Gimme some sugar

Steve Almond knows a thing or two about obsession. Fortunately for us, he writes about it so well that we’re invited to join him, and, like any slippery slope, we’re soon riding shotgun beside him on the premium chocolate highway. Perhaps if his obsession—or “freak,” as he describes it—were for cigarettes, heroin or high-heeled women’s shoes, it wouldn’t be such an easy sell. But who among us doesn’t remember longing looks cast at the baker’s chocolate in our mother’s kitchens, only to find what Almond describes as “a mouthful of bitter goo”?

It’s this familiarity that makes Candyfreak: A Journey Through the Chocolate Underbelly of America such an engaging book. Most readers undoubtedly will possess more self-control than Almond—who claims to have between three and seven pounds of candy squirreled away in his house at all times, and to think about candy at least once an hour—but it’s possible that our self-control comes only from repeated trips to the dentist and the middle-aged guilt associated with spare tires and high cholesterol.

The real joy in Candyfreak is the way in which it wields nostalgia: the sheer and unadulterated pleasure in a Big Hunk, those strips of chewy white stuff with peanuts, after it had softened in the heat of a locked car. Almond takes those memories on the road, as he stops at what seem to be the few remaining small, independent American candy factories. He’s mastered the vocabulary of candy as an oenophile masters the vocabulary of wine, and debates the finer points of nougat, cream, fondant, peanuts and, of course, almonds, that go into the creation of candy.

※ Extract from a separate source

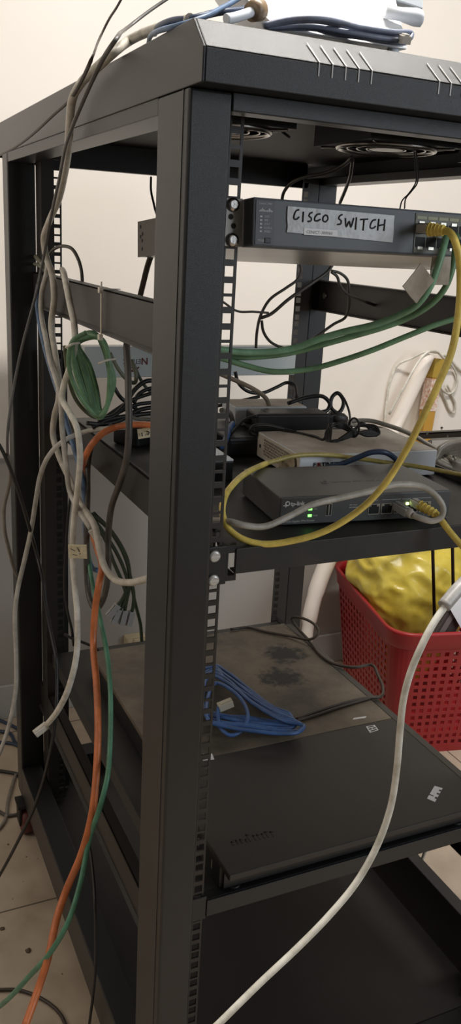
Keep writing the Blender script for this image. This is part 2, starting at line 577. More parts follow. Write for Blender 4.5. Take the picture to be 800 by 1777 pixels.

And Almond shares his own delight in what he finds at places like the Lake Champlain Chocolates factory, where gourmet chocolate bars are lovingly hand-crafted, and at the resuscitation of the impossibly sloppy Sifers Valomilk in Kansas City, complete with hand-stirred chocolate.

But the book also takes a look at the history of candy production in America, the rise of the regional candy makers, and the ultimate triumph of what he calls “The Big Three”—Hershey’s, Mars and Nestlé—which resulted in the homogenization of Americans’ taste for candy. Marketing and shipping costs, not to mention the exorbitant shelving fees charged by most retailers, have relegated the few remaining independent candy makers to either gourmet niche marketing or small regional markets. This leads us to a candy-limited world in which the Twin Bing can only be found in the upper Midwest, and the Goo Goo Cluster remains a delicacy for Southerners only.

Almond laments this sad state and describes candy as reflecting a larger “radical object disconnect,” a situation in which consumers are so separated from production that they no longer can differentiate between products. To such unfortunates, there’s not much difference between a Nestlé Crunch bar and a package of Crispy M&M’s. It’s up to the candy freak to keep watch for such delights as Dark Chocolate Kit Kats, which have a way of disappearing from the market.

Almond’s analysis of the candy business gives short shrift, though, to the political and human-rights implications of America’s addiction to chocolate. He mentions in passing the enslavement of children to work in cocoa plantations in the Ivory Coast, the source of much of the world’s chocolate. Had he taken the time to explore this side of the candy industry fully, it would have dovetailed nicely with his discussion of the “radical object disconnect.” But Almond makes it a minor point, quickly brushed aside because it’s such a downer, demonstrating that a candy freak cares as much for the politics of chocolate as a dope fiend cares for the politics of drugs. It’s all about gratifying the candy jones, and that’s ground that Almond covers well.